Non mancheranno, poi, i passaggi sul tema del riarmo e della difesa europea. Da un lato, Meloni ribadirà quanto già detto nel corso del vertice alla presenza della “coalizione dei volonterosi” organizzata dal premier britannico, Keir Starmer, ovvero il piano per l’invio di truppe di pace europee a Kiev a seguito della pacificazione del territorio. Sull’argomento, il premier sembra avere le idee chiare: “Siamo contrari all’invio di soldati italiani in Ucraina“. Una posizione su cui tutte e tre le forze di governo sembrano essere d’accordo.
Le posizioni di Tajani e Salvini sul riarmo e la difesa Ue
Intanto, sia Salvini che Tajani continuano a perorare le loro cause, non senza creare un certo fastidio al Presidente del Consiglio.

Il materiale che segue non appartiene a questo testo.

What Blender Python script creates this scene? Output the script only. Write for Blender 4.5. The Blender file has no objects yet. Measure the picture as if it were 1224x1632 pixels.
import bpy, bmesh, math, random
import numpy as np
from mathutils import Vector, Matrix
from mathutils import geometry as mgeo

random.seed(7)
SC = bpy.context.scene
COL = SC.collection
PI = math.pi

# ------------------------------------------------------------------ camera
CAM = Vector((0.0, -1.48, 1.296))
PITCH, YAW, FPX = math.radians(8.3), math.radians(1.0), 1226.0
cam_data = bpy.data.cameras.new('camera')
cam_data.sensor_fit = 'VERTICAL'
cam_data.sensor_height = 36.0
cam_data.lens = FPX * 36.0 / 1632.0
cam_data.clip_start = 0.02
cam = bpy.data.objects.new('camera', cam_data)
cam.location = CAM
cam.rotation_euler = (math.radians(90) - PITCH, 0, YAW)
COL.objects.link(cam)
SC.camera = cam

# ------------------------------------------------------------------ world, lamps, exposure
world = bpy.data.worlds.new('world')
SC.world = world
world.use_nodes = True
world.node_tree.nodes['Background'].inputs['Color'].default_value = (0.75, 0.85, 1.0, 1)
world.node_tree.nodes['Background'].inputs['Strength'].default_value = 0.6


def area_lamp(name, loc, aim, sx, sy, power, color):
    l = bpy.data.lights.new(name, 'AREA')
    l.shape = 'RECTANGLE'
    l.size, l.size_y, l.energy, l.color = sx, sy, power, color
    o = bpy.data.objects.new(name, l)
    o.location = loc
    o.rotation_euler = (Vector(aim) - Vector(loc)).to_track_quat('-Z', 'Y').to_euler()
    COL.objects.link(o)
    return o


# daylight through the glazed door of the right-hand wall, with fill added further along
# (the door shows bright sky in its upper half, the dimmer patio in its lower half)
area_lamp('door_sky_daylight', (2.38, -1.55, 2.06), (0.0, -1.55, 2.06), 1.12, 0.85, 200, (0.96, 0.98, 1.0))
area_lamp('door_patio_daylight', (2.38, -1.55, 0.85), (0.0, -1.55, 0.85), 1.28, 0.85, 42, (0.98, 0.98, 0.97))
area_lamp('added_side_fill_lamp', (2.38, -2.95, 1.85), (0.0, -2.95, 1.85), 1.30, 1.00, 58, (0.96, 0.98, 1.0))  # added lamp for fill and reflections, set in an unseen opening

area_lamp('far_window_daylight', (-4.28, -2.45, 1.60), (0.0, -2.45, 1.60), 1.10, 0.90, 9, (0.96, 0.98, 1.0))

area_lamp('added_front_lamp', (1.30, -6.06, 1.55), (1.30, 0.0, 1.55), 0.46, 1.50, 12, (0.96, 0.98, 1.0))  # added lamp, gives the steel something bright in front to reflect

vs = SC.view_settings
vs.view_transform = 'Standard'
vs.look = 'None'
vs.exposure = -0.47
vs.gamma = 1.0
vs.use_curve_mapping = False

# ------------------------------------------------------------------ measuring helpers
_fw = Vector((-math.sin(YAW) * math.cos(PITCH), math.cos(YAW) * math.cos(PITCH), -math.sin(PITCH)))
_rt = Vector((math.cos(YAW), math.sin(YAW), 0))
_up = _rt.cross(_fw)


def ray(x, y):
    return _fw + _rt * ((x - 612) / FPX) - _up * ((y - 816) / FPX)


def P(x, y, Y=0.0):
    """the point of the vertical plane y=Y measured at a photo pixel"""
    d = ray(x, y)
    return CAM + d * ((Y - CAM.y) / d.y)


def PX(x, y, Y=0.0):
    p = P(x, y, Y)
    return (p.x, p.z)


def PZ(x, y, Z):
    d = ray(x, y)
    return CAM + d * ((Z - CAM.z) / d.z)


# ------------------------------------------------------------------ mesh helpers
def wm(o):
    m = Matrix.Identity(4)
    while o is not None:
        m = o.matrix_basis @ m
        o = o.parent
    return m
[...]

In particolare, le posizioni ultra pacifiste della Lega avrebbero creato un certo imbarazzo a Palazzo Chigi, tanto che in settimana si è sparsa la voce di una discussione dai toni forti tra Meloni e Giorgetti, poi smentita da entrambe le parti. “La posizione della Lega è chiara“, è però tornato a sostenere il leader del Carroccio in questi giorni, chiarendo di auspicare che gli investimenti italiani non si concentri sul riarmo europeo ma sui problemi interni al paese, comprese l’immigrazione clandestina e il terrorismo islamico.
Antonio Tajani, invece, nel corso del congresso del partito a Salerno, ha definito il suo partito un “alleato leale“, che però “ha le sue idee, posizioni che non vuole assolutamente cambiare“. In ogni caso, FI è pronta a sostenere l’Italia, al fine di trasformarla in una potenza che riveste un ruolo importante all’interno dell’Unione europea.
Alla luce di queste posizioni, sembra quasi certo che i tre leader del centrodestra possano incontrarsi per stendere insieme una risoluzione che ottenga il via libera del Parlamento, evitando a Meloni ulteriori problemi e permettendole di volare a Bruxelles nella consapevolezza di aver dato una nuova prova di forza.